Is it just me, or does it look like Thog is returning to his usual colour in the last panel?
Look closely at some of the other panels; that’s just what it looks like when the dust obscures part of his skin.
Isn’t this a call-back to Roy’s “You broke my sword!”?
Isn’t there also a Barbarian prestige class that turns the relatively meh regular rage into something altogether nastier ? ISTR something like that from NWN2. Raging Berserker, something like that ? Huge whopping STR buff when frenzied, can keep fighting even when your hitpoints are below 0, turns power attack to 11 ? Typically the kind of thing Thog would take.
Besides, don’t Barbs get damage resistance at high levels ? 'cause without his sword, Roy is only doing 1d3+STR nonlethal with his piddly punches.
So does Thog I suppose, but then Thog has a much higher +STR (natural +2, at least +6 from raging - and that’s assuming both started out with the same 18 base, which is questionable since Roy didn’t use Int as a dump stat). And a large STR difference also translates to better grappling !
Frenzied Berzerker. I don’t think Thog’s one of those, if only because one of the defining features of the class is that your frenzy makes you prone to attacking your allies if you run out of enemies (prompting the invention of a variety of ways to neutralise your own barbarian), which is exactly the sort of thing that would have had a joke or two in the comic.
“Frenzied Berserker” I think? At least that’s what people on other forums have mentioned as a possibility.
EDIT: Ninjaed! Also, someone on the OOTS forums mentioned a feat called Reckless Rage as well.
As several people have noted, this is clearly a callback to 114. Roy is not a barbarian so presumably whatever Thog is doing is not a barbarian-exclusive feat.

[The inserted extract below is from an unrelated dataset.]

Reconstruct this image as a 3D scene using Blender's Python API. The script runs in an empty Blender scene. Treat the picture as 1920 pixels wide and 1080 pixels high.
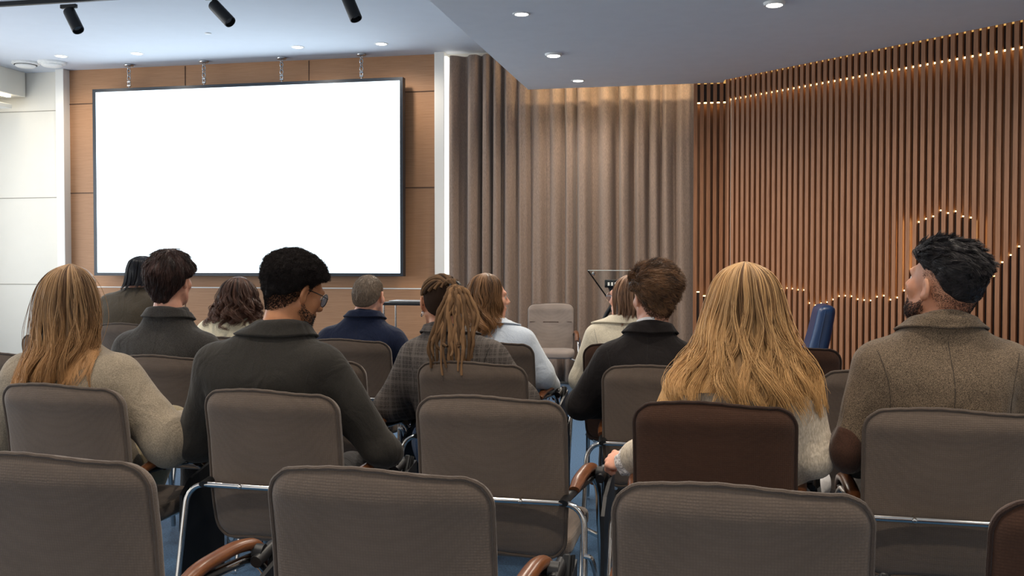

It’s been a long time since we’ve seen Thog in the presence of his allies-- He could have picked it up since then.
And what Roy did, anyone pissed-off could do. That didn’t have any in-game effects, or at most something like a +1 morale bonus. Thog, though, is enjoying significant bonuses from his rage. It’s not a barbarian-exclusive feat or something he had to choose to take: It’s something all barbarians get automatically, and pretty much the defining ability of the class.